# [Stated exercise]
Set down the lines from the one containing "Generate a Blender" to the one containing "d=ray(px,py); return O+d*((w-O.y)/d.y)", both lines included, exactly as they stand and with no other lines.
▬▬▬▬▬▬▬▬▬▬
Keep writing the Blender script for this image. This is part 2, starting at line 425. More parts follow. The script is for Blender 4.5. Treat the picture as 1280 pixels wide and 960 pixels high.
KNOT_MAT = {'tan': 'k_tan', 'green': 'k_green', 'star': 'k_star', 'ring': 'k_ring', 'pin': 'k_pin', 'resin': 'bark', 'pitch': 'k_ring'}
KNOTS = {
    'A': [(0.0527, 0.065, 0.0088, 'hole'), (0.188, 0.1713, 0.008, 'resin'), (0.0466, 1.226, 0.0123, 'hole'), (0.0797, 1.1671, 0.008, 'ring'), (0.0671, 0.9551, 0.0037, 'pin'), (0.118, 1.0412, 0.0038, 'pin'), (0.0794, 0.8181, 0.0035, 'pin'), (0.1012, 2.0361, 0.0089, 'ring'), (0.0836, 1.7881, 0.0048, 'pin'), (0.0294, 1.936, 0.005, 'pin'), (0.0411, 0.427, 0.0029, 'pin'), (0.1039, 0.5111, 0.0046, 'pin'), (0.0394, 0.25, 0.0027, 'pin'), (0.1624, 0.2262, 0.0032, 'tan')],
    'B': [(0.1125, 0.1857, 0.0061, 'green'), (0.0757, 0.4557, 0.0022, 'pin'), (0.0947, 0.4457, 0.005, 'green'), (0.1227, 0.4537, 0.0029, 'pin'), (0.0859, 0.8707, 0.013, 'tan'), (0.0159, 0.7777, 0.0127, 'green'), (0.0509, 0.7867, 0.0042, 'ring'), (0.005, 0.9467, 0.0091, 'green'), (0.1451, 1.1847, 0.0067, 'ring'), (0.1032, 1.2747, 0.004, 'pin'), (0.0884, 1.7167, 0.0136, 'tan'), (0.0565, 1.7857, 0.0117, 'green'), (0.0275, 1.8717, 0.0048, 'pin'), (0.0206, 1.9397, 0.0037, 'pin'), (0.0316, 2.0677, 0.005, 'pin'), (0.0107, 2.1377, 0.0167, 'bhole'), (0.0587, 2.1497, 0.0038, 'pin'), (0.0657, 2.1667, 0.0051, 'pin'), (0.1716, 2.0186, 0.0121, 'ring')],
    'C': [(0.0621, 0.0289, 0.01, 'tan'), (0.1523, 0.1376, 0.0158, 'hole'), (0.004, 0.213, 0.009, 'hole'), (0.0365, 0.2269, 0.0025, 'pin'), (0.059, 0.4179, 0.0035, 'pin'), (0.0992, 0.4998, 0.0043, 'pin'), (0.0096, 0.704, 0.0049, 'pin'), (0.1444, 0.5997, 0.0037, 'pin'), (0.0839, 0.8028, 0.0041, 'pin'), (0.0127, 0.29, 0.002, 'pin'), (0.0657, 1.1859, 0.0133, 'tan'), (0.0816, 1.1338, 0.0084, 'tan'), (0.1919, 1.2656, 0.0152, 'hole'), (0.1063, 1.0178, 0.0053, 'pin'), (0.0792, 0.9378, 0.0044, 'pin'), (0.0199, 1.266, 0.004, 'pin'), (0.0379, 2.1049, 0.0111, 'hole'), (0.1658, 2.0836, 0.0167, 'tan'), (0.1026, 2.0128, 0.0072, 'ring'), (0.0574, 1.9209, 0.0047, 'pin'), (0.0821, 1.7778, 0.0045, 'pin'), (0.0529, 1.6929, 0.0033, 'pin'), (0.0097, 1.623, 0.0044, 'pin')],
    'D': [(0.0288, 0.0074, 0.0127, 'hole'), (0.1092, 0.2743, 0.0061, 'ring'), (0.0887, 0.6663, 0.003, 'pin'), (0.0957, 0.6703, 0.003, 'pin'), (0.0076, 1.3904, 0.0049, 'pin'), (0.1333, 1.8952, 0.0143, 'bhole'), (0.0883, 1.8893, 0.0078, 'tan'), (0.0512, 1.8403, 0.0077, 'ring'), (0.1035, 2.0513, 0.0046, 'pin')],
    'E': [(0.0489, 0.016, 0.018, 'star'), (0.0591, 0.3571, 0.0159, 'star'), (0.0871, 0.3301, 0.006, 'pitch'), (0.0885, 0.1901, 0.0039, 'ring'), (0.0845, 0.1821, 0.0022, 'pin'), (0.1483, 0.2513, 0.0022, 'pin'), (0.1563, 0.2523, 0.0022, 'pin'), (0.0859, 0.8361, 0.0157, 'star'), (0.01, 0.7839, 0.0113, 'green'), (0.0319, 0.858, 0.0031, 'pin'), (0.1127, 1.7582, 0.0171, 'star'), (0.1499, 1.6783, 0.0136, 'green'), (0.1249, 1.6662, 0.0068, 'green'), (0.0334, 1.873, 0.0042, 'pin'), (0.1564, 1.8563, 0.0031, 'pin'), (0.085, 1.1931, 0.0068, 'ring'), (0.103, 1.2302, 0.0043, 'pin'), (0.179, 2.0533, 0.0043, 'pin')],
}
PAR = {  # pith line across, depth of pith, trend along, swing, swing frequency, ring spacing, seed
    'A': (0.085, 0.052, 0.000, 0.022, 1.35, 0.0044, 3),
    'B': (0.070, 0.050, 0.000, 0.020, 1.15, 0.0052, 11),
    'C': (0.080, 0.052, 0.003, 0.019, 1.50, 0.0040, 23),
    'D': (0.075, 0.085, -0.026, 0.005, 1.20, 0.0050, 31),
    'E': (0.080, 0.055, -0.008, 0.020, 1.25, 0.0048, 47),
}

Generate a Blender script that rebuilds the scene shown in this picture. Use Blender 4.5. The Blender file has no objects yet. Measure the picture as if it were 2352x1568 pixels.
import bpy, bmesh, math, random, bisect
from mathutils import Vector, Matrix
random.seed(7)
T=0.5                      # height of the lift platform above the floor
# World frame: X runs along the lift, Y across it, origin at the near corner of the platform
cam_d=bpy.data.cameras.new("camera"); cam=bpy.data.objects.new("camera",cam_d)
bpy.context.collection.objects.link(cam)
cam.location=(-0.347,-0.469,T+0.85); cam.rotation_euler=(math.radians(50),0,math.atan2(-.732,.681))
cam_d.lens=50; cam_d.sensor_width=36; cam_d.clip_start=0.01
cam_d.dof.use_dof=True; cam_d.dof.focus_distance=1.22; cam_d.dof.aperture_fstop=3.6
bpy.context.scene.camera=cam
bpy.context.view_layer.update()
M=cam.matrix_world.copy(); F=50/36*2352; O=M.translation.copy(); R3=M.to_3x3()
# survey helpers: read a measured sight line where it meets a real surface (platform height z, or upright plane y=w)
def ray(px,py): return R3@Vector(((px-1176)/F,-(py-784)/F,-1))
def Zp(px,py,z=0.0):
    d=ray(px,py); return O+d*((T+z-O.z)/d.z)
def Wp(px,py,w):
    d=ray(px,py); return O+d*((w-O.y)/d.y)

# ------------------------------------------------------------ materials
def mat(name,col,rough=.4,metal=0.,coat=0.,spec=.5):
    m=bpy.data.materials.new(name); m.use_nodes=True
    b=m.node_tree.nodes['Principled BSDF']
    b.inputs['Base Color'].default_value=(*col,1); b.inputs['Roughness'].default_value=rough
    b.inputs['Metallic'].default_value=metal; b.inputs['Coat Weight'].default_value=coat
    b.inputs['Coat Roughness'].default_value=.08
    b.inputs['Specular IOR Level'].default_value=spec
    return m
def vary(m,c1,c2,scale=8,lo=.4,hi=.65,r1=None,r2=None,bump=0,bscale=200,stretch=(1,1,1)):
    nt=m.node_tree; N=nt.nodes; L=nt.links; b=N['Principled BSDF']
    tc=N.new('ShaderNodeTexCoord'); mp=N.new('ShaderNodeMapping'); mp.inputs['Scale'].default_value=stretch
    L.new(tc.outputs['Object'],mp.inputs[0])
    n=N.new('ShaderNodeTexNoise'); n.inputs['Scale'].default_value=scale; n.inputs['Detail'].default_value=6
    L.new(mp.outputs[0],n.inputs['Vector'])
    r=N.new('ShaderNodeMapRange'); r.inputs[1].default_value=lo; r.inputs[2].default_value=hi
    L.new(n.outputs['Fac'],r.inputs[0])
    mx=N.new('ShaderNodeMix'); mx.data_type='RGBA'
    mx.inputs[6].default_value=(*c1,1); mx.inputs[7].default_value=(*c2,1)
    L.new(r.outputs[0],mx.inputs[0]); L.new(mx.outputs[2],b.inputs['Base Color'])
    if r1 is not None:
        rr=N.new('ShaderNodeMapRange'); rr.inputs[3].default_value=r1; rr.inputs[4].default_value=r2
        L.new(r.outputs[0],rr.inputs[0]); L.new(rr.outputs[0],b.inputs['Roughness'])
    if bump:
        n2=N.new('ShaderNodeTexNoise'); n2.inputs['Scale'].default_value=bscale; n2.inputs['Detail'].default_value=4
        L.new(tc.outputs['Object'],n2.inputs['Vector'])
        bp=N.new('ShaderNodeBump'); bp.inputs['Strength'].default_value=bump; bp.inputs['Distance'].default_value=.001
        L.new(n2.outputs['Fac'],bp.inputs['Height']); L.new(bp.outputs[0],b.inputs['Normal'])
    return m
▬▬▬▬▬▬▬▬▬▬
# [Correct response]
Generate a Blender script that rebuilds the scene shown in this picture. Use Blender 4.5. The Blender file has no objects yet. Measure the picture as if it were 2352x1568 pixels.
import bpy, bmesh, math, random, bisect
from mathutils import Vector, Matrix
random.seed(7)
T=0.5                      # height of the lift platform above the floor
# World frame: X runs along the lift, Y across it, origin at the near corner of the platform
cam_d=bpy.data.cameras.new("camera"); cam=bpy.data.objects.new("camera",cam_d)
bpy.context.collection.objects.link(cam)
cam.location=(-0.347,-0.469,T+0.85); cam.rotation_euler=(math.radians(50),0,math.atan2(-.732,.681))
cam_d.lens=50; cam_d.sensor_width=36; cam_d.clip_start=0.01
cam_d.dof.use_dof=True; cam_d.dof.focus_distance=1.22; cam_d.dof.aperture_fstop=3.6
bpy.context.scene.camera=cam
bpy.context.view_layer.update()
M=cam.matrix_world.copy(); F=50/36*2352; O=M.translation.copy(); R3=M.to_3x3()
# survey helpers: read a measured sight line where it meets a real surface (platform height z, or upright plane y=w)
def ray(px,py): return R3@Vector(((px-1176)/F,-(py-784)/F,-1))
def Zp(px,py,z=0.0):
    d=ray(px,py); return O+d*((T+z-O.z)/d.z)
def Wp(px,py,w):
    d=ray(px,py); return O+d*((w-O.y)/d.y)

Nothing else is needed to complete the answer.